Susan notes the majority opinion of the United States Supreme Court in the case of Miller v. California, 1973. Chief Justice Warren Burger wrote, "To equate the free and robust exchange of ideas and political debate with commercial exploitation of obscene material demeans the grand conception of the First Amendment and its implications in the struggle for freedom. It is a misuse of the great guarantees of free speech and free press." She argues that this fundamental ruling shifted ground to the extent at which the First Amendment guarantees freedom and its use in justification of pornographic production is equivalent to watering down the very base that has assured great protection against oppression of liberal and minority groups. .

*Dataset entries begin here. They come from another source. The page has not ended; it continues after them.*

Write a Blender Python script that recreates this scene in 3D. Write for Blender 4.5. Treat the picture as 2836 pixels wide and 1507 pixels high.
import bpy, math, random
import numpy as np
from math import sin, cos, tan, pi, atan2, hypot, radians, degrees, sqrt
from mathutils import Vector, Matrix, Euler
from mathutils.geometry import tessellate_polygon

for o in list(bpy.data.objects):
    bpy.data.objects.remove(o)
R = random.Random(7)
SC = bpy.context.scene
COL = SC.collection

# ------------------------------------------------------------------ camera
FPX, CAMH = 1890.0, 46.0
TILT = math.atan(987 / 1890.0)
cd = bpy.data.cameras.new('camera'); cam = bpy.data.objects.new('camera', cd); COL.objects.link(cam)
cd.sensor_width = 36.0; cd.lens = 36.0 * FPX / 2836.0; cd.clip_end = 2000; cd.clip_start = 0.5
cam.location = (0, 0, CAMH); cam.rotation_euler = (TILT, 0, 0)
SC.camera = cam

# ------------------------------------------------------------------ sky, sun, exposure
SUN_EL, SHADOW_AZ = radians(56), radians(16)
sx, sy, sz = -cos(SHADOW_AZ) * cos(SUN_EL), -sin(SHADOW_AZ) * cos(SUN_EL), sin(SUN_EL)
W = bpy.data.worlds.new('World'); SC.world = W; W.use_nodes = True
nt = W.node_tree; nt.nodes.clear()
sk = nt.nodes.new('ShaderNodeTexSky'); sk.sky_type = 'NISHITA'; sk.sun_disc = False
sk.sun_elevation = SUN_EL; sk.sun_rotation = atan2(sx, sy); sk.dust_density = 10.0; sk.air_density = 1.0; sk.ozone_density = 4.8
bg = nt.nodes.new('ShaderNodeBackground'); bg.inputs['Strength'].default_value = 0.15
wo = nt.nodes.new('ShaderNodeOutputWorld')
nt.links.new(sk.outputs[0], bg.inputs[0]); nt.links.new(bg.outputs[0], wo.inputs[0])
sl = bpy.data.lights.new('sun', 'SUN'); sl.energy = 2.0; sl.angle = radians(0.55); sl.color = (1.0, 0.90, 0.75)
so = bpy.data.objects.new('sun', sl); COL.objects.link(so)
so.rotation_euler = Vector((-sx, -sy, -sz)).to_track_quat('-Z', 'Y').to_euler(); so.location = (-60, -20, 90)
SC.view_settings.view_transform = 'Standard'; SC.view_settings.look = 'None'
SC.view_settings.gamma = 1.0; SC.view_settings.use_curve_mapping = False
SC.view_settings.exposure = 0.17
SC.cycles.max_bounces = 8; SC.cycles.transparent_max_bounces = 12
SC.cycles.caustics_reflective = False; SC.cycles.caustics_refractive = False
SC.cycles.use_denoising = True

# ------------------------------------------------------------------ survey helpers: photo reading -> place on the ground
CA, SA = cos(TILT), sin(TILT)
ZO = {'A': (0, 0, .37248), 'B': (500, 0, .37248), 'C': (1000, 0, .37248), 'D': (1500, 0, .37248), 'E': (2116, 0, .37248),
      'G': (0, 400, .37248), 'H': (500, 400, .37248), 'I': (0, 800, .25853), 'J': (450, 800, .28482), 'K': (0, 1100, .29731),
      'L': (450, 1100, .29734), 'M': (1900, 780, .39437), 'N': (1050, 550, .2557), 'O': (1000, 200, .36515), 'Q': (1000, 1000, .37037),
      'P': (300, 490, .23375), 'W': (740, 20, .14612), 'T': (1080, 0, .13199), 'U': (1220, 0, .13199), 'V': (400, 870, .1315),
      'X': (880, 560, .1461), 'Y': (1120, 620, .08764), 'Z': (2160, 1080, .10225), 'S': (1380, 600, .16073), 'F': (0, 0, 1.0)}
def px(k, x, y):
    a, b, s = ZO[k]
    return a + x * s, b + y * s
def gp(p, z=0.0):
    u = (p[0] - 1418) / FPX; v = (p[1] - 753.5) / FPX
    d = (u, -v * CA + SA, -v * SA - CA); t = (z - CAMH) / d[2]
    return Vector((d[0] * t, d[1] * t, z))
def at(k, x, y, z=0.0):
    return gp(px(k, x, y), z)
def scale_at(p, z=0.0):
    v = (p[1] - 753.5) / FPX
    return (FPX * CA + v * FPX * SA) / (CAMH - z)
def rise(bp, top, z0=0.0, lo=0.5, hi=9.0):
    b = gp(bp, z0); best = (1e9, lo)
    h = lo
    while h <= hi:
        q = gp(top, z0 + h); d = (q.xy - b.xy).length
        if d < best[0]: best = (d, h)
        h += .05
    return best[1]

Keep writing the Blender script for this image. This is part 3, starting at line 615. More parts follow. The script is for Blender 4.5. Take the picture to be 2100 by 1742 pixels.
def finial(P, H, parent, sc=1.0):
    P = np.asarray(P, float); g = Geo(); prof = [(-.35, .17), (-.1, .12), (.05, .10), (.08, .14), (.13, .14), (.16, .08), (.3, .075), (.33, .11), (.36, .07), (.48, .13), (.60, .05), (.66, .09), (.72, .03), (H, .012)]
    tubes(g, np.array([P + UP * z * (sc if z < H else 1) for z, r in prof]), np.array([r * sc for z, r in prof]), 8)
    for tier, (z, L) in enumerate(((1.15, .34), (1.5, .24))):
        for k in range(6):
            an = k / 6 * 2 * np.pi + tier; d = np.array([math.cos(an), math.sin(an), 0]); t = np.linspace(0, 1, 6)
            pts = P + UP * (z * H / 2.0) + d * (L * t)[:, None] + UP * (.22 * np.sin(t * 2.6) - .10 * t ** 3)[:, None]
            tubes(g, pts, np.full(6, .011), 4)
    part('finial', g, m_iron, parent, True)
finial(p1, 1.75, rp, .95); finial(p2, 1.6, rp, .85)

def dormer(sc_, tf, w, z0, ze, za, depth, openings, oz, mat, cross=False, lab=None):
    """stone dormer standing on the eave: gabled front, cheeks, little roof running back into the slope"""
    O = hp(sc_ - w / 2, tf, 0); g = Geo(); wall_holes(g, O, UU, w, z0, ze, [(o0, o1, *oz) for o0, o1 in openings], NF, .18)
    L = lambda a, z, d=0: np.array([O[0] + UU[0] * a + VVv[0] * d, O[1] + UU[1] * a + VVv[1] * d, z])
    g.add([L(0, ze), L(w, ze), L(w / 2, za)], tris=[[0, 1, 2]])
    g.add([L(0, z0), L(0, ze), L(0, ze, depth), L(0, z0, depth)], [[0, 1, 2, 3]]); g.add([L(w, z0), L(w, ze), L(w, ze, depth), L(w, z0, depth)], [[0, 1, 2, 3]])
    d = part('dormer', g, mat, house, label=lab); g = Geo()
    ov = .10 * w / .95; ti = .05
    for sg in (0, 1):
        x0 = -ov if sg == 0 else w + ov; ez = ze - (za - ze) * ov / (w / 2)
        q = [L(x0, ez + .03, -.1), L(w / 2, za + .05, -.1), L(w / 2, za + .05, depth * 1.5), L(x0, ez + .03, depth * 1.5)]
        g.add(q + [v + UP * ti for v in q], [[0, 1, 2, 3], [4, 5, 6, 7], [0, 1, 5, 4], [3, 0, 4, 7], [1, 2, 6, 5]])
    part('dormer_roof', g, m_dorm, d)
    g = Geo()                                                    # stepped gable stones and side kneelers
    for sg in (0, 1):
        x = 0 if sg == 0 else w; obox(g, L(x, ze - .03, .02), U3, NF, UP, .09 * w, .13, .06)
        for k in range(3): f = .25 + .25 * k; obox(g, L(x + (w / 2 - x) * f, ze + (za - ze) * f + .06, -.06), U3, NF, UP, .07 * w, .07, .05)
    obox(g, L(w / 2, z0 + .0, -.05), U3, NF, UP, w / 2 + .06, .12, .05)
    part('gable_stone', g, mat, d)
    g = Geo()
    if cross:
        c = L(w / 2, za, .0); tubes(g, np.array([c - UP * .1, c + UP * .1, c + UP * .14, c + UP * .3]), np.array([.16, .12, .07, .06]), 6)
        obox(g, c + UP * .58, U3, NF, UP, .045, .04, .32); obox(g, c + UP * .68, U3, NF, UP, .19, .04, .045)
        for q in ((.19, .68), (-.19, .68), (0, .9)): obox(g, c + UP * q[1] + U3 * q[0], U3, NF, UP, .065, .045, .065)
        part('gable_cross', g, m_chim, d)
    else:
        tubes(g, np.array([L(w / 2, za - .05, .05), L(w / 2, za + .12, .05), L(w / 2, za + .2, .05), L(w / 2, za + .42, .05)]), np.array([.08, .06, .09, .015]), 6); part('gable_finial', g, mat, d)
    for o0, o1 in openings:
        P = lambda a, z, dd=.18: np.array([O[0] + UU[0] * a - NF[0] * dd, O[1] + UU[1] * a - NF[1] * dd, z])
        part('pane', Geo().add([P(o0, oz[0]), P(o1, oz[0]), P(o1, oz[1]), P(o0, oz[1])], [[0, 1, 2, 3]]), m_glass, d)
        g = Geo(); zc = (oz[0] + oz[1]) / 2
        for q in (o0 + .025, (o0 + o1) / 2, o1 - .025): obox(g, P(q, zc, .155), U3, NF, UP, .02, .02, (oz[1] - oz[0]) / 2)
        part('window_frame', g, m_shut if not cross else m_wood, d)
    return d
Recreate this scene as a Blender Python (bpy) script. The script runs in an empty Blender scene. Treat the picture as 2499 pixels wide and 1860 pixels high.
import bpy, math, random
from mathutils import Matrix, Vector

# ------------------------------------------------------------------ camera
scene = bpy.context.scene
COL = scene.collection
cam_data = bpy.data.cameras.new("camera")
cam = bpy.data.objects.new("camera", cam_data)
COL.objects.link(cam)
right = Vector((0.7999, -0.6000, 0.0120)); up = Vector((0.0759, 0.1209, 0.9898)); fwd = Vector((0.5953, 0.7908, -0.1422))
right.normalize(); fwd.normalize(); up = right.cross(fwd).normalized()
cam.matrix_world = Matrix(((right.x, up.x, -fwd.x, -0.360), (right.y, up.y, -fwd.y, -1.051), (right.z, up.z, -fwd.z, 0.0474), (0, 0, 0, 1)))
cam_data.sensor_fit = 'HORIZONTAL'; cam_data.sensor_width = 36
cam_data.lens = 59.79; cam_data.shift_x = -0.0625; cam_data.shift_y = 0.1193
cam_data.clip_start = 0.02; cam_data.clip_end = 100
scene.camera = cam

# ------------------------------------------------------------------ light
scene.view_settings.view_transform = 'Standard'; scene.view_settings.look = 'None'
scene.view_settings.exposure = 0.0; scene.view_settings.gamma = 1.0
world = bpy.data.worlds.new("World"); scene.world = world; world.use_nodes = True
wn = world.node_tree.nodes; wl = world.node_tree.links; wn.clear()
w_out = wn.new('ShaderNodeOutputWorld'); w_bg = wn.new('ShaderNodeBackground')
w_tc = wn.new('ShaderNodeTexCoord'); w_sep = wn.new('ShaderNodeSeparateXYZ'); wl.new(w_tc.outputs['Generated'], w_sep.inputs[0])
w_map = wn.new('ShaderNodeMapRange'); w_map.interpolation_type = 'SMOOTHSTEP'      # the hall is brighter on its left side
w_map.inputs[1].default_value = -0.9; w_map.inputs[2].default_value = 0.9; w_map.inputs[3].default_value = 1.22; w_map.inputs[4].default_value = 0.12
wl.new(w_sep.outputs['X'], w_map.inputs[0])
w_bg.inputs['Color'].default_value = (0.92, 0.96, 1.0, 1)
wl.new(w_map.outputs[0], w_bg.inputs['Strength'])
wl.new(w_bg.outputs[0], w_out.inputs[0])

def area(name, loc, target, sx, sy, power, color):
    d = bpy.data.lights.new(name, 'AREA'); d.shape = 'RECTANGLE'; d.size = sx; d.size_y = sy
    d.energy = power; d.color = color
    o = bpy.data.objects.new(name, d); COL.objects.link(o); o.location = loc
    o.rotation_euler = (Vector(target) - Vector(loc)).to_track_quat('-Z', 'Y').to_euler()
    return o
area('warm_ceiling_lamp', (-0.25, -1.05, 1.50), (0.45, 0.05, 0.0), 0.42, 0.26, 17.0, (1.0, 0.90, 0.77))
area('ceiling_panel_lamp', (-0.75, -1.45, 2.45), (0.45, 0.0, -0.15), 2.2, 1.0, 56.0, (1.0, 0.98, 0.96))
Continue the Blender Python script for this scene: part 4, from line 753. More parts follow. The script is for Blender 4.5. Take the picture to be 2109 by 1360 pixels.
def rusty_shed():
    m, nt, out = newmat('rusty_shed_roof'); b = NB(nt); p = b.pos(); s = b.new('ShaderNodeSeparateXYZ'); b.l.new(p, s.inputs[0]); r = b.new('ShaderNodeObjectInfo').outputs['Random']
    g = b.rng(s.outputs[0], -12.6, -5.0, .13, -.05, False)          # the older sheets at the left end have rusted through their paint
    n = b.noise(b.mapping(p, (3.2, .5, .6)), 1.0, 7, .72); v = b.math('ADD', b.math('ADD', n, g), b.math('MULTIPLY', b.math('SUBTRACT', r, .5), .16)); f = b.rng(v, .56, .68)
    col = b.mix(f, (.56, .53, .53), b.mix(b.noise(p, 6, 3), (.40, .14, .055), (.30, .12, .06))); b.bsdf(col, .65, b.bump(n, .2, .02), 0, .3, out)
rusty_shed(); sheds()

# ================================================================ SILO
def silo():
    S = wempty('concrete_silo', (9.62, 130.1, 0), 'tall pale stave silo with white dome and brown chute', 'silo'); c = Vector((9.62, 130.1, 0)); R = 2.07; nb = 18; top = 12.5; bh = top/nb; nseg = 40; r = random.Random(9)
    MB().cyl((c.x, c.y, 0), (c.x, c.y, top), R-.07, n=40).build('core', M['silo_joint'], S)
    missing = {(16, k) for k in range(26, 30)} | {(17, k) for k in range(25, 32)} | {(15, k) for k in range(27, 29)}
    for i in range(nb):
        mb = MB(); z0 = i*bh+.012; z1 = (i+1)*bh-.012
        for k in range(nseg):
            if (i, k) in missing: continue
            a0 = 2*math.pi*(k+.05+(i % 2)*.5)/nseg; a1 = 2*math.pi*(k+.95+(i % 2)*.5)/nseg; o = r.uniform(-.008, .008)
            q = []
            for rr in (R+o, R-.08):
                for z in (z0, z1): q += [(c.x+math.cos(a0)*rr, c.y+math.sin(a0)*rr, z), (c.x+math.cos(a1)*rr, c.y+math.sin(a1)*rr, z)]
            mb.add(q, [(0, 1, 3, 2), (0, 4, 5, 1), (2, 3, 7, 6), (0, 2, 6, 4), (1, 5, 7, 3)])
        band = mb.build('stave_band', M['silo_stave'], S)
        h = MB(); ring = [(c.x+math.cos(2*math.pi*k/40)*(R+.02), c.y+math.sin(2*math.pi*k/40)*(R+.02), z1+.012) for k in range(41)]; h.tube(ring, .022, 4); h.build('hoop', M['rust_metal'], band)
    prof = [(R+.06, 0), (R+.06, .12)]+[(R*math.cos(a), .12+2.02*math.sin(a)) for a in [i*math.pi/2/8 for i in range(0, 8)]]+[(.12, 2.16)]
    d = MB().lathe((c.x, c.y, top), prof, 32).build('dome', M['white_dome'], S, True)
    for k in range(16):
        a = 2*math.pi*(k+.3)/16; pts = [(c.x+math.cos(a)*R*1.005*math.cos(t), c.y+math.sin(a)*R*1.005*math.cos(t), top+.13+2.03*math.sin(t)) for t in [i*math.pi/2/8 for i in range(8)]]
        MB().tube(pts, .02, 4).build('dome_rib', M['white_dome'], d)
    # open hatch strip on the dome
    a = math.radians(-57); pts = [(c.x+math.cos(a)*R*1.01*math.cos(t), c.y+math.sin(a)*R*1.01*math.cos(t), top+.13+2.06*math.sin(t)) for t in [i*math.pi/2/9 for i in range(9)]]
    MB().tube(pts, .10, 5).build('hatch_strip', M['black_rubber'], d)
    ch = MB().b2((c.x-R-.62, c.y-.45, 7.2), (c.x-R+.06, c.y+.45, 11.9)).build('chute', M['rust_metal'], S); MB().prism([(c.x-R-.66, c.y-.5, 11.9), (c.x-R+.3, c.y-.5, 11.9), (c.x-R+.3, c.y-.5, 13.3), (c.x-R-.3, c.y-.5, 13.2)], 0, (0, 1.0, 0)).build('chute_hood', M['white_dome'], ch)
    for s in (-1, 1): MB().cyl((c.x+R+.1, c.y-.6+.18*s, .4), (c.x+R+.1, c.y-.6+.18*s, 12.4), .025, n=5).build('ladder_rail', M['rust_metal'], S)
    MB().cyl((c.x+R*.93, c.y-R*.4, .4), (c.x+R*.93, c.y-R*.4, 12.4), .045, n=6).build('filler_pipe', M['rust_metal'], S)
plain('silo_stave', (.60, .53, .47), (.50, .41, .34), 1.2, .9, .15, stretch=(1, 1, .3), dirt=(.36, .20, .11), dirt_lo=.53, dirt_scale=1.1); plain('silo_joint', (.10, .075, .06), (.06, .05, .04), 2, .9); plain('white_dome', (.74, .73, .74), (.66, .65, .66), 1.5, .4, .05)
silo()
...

In understanding Susan's position versus the ground upon which pornographic producers seek solace, we must look at the wording of the First Amendment. "Congress shall make no law respecting an establishment of religion, or prohibiting the free exercise thereof; or abridging the freedom of speech, or of the press; or the right of the people peaceably to assemble, and to petition the Government for a redress of grievances." I am not a lawyer, and therefore, my interpretation is based on the basic understanding of the correct wording as it is. The guarantee of this law is against the state establishing any form of institution, religious or otherwise, that may curtail on the fundamental freedom of people to talk and assemble as long as they do so peacefully. The restriction of pornography must, therefore, be founded on it being offending and not peaceful.
The many cases that have sought interpretation of their suitability and classification on sexual content have created another thin line as to what really is extreme sexual content in literature. These cases include the 1934 case of James Joyce's Ulysses and Henry Miller's Tropical books; Lady Chatterley's Lover and Memoirs of Fanny Hill.